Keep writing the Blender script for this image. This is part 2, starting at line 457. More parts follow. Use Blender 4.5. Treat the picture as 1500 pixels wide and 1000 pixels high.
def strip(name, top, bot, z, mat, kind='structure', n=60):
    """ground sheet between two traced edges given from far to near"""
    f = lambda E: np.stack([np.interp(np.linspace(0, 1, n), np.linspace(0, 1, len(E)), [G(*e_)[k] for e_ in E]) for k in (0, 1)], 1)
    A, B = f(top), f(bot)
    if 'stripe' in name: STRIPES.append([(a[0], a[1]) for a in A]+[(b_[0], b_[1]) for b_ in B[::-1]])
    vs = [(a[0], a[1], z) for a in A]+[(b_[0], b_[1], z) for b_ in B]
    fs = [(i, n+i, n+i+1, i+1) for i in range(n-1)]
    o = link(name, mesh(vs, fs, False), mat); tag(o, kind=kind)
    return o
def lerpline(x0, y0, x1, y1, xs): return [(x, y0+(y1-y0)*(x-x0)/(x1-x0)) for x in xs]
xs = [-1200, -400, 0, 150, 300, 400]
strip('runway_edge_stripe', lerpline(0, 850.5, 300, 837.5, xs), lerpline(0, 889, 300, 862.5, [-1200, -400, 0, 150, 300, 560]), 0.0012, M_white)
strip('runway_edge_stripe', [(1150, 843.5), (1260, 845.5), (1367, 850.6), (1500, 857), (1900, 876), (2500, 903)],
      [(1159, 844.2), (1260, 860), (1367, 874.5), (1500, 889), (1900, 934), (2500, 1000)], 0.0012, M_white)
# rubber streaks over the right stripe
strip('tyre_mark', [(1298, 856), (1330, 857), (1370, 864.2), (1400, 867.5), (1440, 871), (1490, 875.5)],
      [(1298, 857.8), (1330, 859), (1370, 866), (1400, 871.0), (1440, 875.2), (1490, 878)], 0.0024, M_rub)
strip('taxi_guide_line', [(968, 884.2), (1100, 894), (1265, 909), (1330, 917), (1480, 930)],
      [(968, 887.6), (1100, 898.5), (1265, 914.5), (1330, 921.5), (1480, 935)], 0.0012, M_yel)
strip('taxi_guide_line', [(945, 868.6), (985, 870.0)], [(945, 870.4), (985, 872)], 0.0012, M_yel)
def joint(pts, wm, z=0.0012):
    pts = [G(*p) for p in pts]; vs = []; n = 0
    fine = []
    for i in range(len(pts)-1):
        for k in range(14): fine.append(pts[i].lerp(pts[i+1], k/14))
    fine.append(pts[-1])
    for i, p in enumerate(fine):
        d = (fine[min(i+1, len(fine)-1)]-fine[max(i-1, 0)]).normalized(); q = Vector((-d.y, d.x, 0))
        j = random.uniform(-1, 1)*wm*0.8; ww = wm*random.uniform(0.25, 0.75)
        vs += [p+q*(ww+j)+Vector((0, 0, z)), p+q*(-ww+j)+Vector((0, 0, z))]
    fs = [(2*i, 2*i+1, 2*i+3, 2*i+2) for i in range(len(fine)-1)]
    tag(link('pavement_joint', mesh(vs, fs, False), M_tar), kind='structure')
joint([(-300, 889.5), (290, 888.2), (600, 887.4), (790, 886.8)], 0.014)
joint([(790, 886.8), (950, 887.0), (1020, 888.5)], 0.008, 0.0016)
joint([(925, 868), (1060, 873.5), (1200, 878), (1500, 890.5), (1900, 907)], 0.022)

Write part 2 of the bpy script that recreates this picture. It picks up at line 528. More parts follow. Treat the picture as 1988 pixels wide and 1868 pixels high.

--- --- ---

* Aim
Copy out the full listing exactly.

* Expected answer
Keep writing the Blender script for this image. This is part 2, starting at line 457. More parts follow. Use Blender 4.5. Treat the picture as 1500 pixels wide and 1000 pixels high.
def strip(name, top, bot, z, mat, kind='structure', n=60):
    """ground sheet between two traced edges given from far to near"""
    f = lambda E: np.stack([np.interp(np.linspace(0, 1, n), np.linspace(0, 1, len(E)), [G(*e_)[k] for e_ in E]) for k in (0, 1)], 1)
    A, B = f(top), f(bot)
    if 'stripe' in name: STRIPES.append([(a[0], a[1]) for a in A]+[(b_[0], b_[1]) for b_ in B[::-1]])
    vs = [(a[0], a[1], z) for a in A]+[(b_[0], b_[1], z) for b_ in B]
    fs = [(i, n+i, n+i+1, i+1) for i in range(n-1)]
    o = link(name, mesh(vs, fs, False), mat); tag(o, kind=kind)
    return o
def lerpline(x0, y0, x1, y1, xs): return [(x, y0+(y1-y0)*(x-x0)/(x1-x0)) for x in xs]
xs = [-1200, -400, 0, 150, 300, 400]
strip('runway_edge_stripe', lerpline(0, 850.5, 300, 837.5, xs), lerpline(0, 889, 300, 862.5, [-1200, -400, 0, 150, 300, 560]), 0.0012, M_white)
strip('runway_edge_stripe', [(1150, 843.5), (1260, 845.5), (1367, 850.6), (1500, 857), (1900, 876), (2500, 903)],
      [(1159, 844.2), (1260, 860), (1367, 874.5), (1500, 889), (1900, 934), (2500, 1000)], 0.0012, M_white)
# rubber streaks over the right stripe
strip('tyre_mark', [(1298, 856), (1330, 857), (1370, 864.2), (1400, 867.5), (1440, 871), (1490, 875.5)],
      [(1298, 857.8), (1330, 859), (1370, 866), (1400, 871.0), (1440, 875.2), (1490, 878)], 0.0024, M_rub)
strip('taxi_guide_line', [(968, 884.2), (1100, 894), (1265, 909), (1330, 917), (1480, 930)],
      [(968, 887.6), (1100, 898.5), (1265, 914.5), (1330, 921.5), (1480, 935)], 0.0012, M_yel)
strip('taxi_guide_line', [(945, 868.6), (985, 870.0)], [(945, 870.4), (985, 872)], 0.0012, M_yel)
def joint(pts, wm, z=0.0012):
    pts = [G(*p) for p in pts]; vs = []; n = 0
    fine = []
    for i in range(len(pts)-1):
        for k in range(14): fine.append(pts[i].lerp(pts[i+1], k/14))
    fine.append(pts[-1])
    for i, p in enumerate(fine):
        d = (fine[min(i+1, len(fine)-1)]-fine[max(i-1, 0)]).normalized(); q = Vector((-d.y, d.x, 0))
        j = random.uniform(-1, 1)*wm*0.8; ww = wm*random.uniform(0.25, 0.75)
        vs += [p+q*(ww+j)+Vector((0, 0, z)), p+q*(-ww+j)+Vector((0, 0, z))]
    fs = [(2*i, 2*i+1, 2*i+3, 2*i+2) for i in range(len(fine)-1)]
    tag(link('pavement_joint', mesh(vs, fs, False), M_tar), kind='structure')
joint([(-300, 889.5), (290, 888.2), (600, 887.4), (790, 886.8)], 0.014)
joint([(790, 886.8), (950, 887.0), (1020, 888.5)], 0.008, 0.0016)
joint([(925, 868), (1060, 873.5), (1200, 878), (1500, 890.5), (1900, 907)], 0.022)

Write part 2 of the bpy script that recreates this picture. It picks up at line 528. More parts follow. Treat the picture as 1988 pixels wide and 1868 pixels high.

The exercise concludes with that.